*** Provided records ***
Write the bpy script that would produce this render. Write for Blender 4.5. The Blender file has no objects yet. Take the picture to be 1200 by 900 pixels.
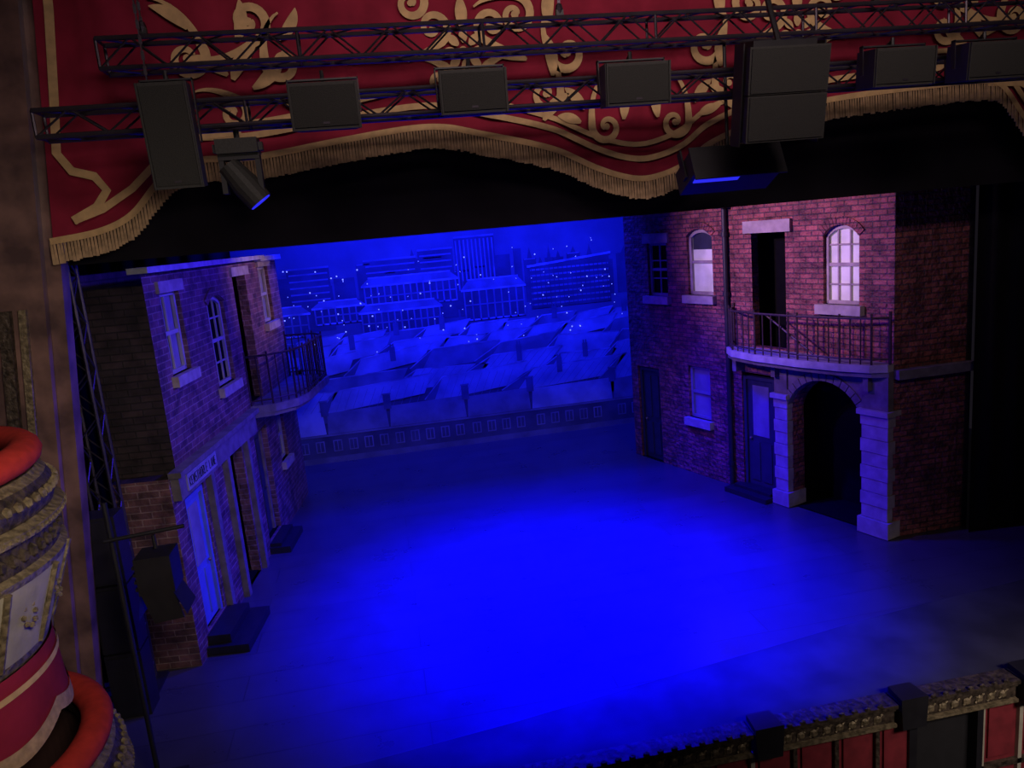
***
*** Provided records ***
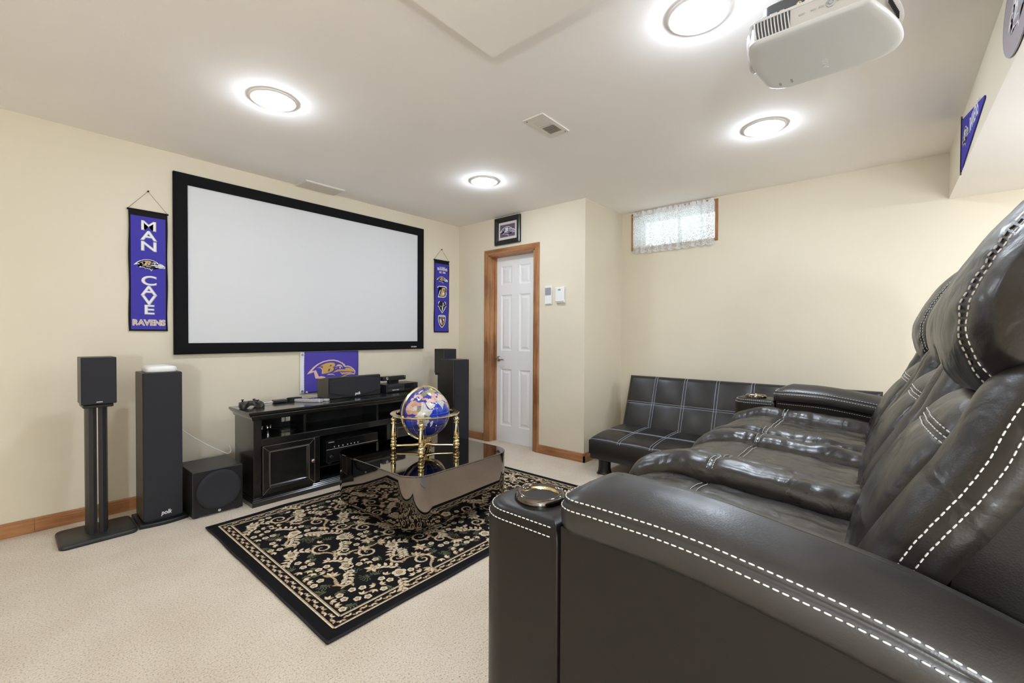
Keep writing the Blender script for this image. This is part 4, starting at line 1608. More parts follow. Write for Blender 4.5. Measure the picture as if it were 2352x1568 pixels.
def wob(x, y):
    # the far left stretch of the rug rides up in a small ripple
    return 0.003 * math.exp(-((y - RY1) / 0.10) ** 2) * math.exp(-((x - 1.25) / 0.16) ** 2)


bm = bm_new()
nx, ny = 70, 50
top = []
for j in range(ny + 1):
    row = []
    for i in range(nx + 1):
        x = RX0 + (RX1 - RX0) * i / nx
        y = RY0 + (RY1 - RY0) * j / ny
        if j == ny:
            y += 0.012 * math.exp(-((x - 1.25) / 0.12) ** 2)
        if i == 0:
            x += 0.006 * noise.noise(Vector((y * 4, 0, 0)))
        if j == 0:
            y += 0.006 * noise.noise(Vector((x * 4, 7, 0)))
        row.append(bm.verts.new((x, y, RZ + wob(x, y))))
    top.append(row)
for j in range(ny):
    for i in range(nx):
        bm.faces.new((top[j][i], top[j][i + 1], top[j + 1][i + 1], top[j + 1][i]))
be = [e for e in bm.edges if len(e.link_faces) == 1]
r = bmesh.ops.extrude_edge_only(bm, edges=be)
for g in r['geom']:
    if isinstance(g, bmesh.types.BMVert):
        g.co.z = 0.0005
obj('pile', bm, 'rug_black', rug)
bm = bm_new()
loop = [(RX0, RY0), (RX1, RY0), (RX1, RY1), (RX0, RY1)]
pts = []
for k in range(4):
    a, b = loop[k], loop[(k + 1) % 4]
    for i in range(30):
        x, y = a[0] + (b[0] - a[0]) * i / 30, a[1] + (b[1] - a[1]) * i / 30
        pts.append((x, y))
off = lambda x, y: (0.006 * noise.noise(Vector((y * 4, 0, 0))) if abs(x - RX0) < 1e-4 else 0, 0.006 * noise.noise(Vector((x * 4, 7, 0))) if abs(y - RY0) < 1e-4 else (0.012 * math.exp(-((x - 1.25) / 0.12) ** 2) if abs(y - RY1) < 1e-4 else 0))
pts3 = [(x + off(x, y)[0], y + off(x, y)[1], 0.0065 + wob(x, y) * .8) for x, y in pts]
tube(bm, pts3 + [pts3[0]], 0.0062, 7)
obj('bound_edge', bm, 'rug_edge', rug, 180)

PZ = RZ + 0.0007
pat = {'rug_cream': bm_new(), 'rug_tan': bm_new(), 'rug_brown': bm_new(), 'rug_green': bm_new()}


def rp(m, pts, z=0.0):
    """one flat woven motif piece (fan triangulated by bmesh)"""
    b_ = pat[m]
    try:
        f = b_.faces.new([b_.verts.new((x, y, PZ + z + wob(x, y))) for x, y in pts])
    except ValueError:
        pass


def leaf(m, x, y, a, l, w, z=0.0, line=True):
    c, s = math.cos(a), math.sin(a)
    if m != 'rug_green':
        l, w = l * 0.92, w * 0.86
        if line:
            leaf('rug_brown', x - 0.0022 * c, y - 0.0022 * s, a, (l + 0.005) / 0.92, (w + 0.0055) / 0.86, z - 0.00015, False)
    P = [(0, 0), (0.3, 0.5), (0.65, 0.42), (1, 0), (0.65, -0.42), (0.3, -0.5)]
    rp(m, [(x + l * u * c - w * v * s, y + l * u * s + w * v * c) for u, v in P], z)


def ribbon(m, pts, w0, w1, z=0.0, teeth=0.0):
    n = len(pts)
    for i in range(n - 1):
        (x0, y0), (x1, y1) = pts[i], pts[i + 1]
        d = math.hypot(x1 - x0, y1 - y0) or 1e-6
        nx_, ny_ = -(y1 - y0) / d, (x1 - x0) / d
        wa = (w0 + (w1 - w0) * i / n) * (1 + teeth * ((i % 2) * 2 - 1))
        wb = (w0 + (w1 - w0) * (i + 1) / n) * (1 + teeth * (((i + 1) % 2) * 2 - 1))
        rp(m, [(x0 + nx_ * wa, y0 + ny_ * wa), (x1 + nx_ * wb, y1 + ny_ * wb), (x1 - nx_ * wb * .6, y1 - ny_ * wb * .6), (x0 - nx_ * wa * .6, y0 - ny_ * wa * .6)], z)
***
**Set task**
Print, without alteration, the lines from the line with "Keep writing the" to the line with "return 0.003 *". Include both of them, and omit every other line.

**Response for this exercise**
Keep writing the Blender script for this image. This is part 4, starting at line 1608. More parts follow. Write for Blender 4.5. Measure the picture as if it were 2352x1568 pixels.
def wob(x, y):
    # the far left stretch of the rug rides up in a small ripple
    return 0.003 * math.exp(-((y - RY1) / 0.10) ** 2) * math.exp(-((x - 1.25) / 0.16) ** 2)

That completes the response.